◆ What to do
List each line holding the string "scene".

◆ Given material

##########

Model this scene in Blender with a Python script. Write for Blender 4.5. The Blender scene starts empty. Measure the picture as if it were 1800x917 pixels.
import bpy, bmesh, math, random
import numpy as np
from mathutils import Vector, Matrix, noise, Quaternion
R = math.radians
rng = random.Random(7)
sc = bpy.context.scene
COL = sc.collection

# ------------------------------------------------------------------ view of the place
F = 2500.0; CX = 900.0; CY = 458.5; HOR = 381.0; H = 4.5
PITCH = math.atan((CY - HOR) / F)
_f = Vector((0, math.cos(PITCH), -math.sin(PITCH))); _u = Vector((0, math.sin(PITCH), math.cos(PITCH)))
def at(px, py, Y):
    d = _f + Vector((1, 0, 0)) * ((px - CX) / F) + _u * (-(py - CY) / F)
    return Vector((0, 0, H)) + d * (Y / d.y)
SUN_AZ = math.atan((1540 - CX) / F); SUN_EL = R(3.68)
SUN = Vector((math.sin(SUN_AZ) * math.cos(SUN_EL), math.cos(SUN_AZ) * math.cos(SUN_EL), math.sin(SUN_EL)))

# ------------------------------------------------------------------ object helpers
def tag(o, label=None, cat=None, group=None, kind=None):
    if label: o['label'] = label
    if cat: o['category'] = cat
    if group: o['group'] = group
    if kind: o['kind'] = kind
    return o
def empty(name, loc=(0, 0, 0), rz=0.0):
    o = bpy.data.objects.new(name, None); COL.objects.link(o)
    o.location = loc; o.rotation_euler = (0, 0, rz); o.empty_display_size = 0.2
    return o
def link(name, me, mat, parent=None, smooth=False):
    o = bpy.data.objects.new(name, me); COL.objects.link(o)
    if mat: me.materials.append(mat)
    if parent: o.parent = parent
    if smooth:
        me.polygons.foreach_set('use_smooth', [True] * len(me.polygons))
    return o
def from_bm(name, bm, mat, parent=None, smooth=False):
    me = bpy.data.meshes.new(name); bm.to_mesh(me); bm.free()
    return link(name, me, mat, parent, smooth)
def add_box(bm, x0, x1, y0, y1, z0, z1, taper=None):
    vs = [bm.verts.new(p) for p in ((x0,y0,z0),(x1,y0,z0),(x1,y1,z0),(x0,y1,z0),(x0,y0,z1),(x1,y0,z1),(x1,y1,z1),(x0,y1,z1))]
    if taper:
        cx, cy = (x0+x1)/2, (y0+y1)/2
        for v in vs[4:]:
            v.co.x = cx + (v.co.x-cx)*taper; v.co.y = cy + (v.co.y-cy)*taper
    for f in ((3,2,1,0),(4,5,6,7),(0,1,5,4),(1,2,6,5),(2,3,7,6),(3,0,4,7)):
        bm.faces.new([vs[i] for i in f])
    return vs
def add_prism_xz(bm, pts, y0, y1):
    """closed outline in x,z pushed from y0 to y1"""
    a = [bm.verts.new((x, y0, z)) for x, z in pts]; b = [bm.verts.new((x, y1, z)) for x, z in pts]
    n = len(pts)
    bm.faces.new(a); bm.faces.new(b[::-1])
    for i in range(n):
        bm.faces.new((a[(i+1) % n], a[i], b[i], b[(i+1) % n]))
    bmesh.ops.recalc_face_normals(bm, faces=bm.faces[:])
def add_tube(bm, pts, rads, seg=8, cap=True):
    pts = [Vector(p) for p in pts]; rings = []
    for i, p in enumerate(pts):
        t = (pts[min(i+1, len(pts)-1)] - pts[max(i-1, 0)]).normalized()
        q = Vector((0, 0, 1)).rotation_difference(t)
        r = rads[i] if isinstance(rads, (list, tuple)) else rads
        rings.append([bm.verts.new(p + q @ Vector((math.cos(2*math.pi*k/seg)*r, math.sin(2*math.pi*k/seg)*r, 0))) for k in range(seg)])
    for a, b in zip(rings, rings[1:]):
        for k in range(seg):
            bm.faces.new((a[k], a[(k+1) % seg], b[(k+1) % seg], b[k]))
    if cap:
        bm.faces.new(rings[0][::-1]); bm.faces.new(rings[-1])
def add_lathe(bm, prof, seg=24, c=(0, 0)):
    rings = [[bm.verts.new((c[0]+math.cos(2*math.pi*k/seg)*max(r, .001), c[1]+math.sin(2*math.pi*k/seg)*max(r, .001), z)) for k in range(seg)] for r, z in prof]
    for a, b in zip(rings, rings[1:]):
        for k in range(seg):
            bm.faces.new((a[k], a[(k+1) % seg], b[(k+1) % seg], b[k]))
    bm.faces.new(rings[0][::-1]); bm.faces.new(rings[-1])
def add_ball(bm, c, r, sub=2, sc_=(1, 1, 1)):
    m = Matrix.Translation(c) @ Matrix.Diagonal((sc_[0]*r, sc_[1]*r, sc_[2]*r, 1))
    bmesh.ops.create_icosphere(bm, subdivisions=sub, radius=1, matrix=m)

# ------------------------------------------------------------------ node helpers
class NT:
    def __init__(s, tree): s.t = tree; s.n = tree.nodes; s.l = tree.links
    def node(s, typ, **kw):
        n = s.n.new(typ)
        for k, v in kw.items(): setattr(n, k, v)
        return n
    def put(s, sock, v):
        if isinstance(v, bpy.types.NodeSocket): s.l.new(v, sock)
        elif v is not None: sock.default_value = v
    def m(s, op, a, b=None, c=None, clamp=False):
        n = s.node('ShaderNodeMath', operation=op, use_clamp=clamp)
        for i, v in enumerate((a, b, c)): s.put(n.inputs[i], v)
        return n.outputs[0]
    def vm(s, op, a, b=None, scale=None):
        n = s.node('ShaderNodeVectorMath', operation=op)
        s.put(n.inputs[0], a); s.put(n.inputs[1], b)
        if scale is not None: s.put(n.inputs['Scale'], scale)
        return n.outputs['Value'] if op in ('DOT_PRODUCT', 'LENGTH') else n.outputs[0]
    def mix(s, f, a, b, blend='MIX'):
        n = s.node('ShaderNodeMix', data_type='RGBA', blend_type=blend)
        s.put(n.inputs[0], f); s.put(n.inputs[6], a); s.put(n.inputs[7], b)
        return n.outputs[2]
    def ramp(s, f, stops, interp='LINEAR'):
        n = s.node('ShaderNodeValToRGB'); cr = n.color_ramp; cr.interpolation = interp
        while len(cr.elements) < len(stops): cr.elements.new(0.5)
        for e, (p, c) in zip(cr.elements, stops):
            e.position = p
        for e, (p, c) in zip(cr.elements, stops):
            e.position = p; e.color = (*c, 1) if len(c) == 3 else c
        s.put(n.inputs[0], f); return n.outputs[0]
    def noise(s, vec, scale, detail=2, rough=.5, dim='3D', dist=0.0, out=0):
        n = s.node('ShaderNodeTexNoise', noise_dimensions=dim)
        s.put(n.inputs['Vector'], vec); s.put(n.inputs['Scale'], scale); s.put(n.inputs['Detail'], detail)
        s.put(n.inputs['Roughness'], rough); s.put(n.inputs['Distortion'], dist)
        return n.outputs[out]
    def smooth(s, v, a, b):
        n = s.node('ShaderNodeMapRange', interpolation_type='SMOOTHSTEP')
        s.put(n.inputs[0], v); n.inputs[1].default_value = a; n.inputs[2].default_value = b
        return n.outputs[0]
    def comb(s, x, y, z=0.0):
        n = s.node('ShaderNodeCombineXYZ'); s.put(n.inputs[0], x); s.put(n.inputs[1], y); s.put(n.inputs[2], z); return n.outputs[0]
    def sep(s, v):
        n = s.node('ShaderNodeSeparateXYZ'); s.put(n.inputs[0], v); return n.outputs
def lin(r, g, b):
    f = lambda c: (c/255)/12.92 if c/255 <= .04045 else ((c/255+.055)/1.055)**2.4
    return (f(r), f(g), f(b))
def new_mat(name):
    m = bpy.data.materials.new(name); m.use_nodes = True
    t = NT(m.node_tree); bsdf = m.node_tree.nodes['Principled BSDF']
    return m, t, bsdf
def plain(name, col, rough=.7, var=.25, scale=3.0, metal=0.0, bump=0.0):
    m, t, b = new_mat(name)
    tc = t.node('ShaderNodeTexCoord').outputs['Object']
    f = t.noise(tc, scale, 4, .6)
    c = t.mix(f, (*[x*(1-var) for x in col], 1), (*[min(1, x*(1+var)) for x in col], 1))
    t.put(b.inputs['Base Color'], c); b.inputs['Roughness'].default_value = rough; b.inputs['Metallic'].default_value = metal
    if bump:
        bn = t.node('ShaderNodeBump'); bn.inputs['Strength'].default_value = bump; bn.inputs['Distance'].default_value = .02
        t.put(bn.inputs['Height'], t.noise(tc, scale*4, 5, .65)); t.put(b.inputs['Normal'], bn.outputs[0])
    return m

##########

◆ Reply
Model this scene in Blender with a Python script. Write for Blender 4.5. The Blender scene starts empty. Measure the picture as if it were 1800x917 pixels.
sc = bpy.context.scene